Na mídia
Fonte: Migalhas
A prática do sharenting expõe crianças nas redes, gerando riscos à privacidade e possíveis danos morais, exigindo limites e proteção legal adequada.
Você postaria uma foto do seu filho chorando ou doente para centenas de pessoas verem?
A exposição de crianças nas redes sociais por seus próprios pais tem se tornado cada vez mais comum, impulsionada pela facilidade de compartilhamento e pela cultura da superexposição digital. Fotos, vídeos e detalhes da rotina infantil são divulgados muitas vezes de forma ampla. O que muitos pais fazem, quase sem pensar, tem sido chamada de sharenting.
A palavra vem da junção de share (compartilhar) com parenting (criação dos filhos) e se refere ao hábito, cada vez mais comum, de divulgar imagens e informações sobre a vida das crianças nas redes sociais.
Pode parecer inofensivo, mas a exposição excessiva de crianças na internet (já chamado de oversharenting) traz riscos reais: violação da privacidade, uso indevido da imagem por terceiros, cyberbullying, sequestros de identidade digital e, não raro, danos psicológicos. Isso sem contar os casos em que a exposição se transforma em lucro, com perfis de bebês/crianças influenciadores e "publis" com milhares de curtidas.
A legislação brasileira já garante proteção à imagem e à privacidade de todos, inclusive das crianças. A Constituição Federal e o ECA - Estatuto da Criança e do Adolescente reconhecem que toda criança é sujeito de direitos. O art. 17 do ECA afirma que é dever de todos preservar a imagem, a identidade e a privacidade da criança, mesmo no ambiente familiar.
Muitos pais acreditam que, por exercerem o chamado poder familiar, têm liberdade total sobre o que compartilhar dos filhos. Mas não é bem assim. O poder familiar é um conjunto de deveres e direitos voltados à proteção, cuidado e desenvolvimento do menor. Ele existe para servir ao melhor interesse da criança, nunca para atender às vontades ou interesses dos adultos.

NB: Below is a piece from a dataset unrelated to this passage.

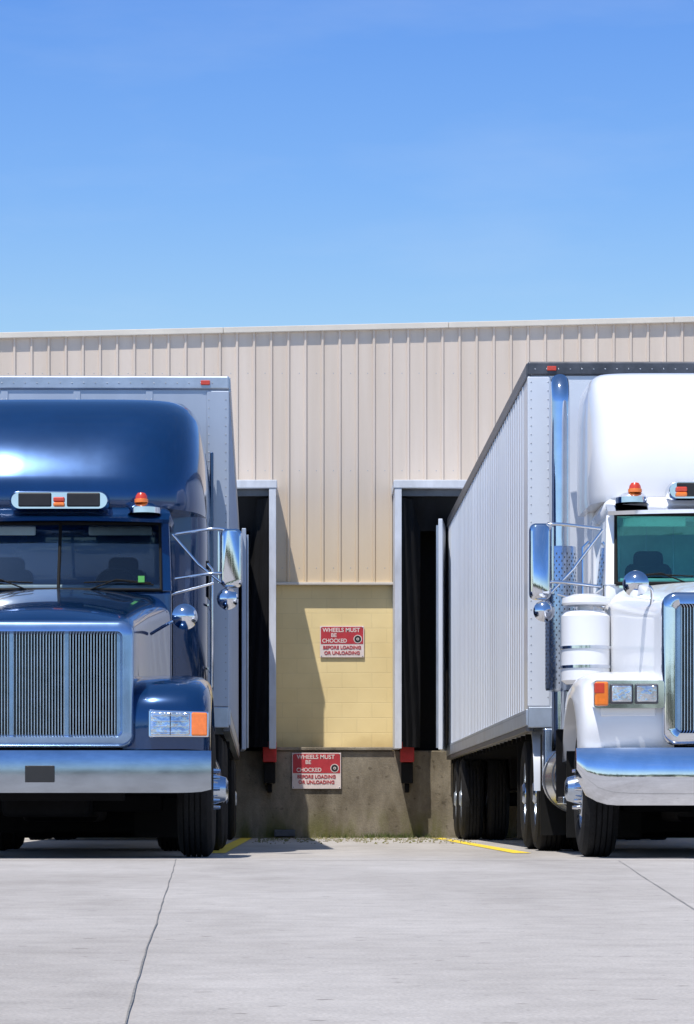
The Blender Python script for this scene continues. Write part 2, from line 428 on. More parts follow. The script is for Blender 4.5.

Em situações de sharenting excessivo ou com fins comerciais, esse limite pode ser ultrapassado. Já há casos em que pais foram processados por exposição indevida, e decisões judiciais reconhecendo que o uso da imagem da criança pode gerar dano moral, mesmo quando a publicação foi feita com "boa intenção".
É o caso de uma decisão proferida em uma Vara da Família de Rio Branco/AC, que proibiu a divulgação de fotos e vídeos da criança para além do que seria considerado como "normal".
Mas, afinal, o que seria "normal"? Segundo informações do TJ/AC, o magistrado ponderou que o limite da exposição seria a divulgação de fotos e vídeos em registros de datas comemorativas ou momentos em família.
Aliás, nem sempre a exposição parte dos próprios pais. É cada vez mais comum que tios, avós, padrinhos ou até os pais de amigos publiquem imagens de crianças sem autorização expressa da família. Embora muitas vezes bem-intencionadas, essas postagens também podem configurar violação de direitos, especialmente quando a imagem é divulgada em contextos públicos ou redes abertas.
A LGPD trata o dado pessoal de crianças como sensível e exige cuidados especiais em relação a fotos, vídeos e outras informações divulgadas nas redes.
Embora o Brasil ainda não tenha uma lei específica sobre sharenting, outros países já discutem projetos que preveem até a retirada do conteúdo caso a criança, ao crescer, se sinta prejudicada.
Aqui, o debate ainda é incipiente, mas começam a surgir cada vez mais casos e problemas, especialmente quando não há consenso entre os próprios pais a respeito da exposição da criança.
Mas calma, isso não significa que os pais não possam compartilhar momentos com seus filhos e nem que devam sair apagando as fotos em família de suas redes sociais. Mas o cuidado deve existir.
Antes de publicar, vale sempre algumas reflexões envolvendo o desejo da criança, eventual constrangimento ou exposição de intimidade, interesse econômico na divulgação, etc.
A infância precisa de proteção e isso vale também para o mundo digital. Pais são responsáveis por preservar a imagem dos seus filhos. Entre "likes" e lembranças, que prevaleça o respeito ao direito de ser criança, longe da vitrine constante (e quase sempre desnecessária) da internet. Mais do que seguidores, nossos filhos precisam de proteção.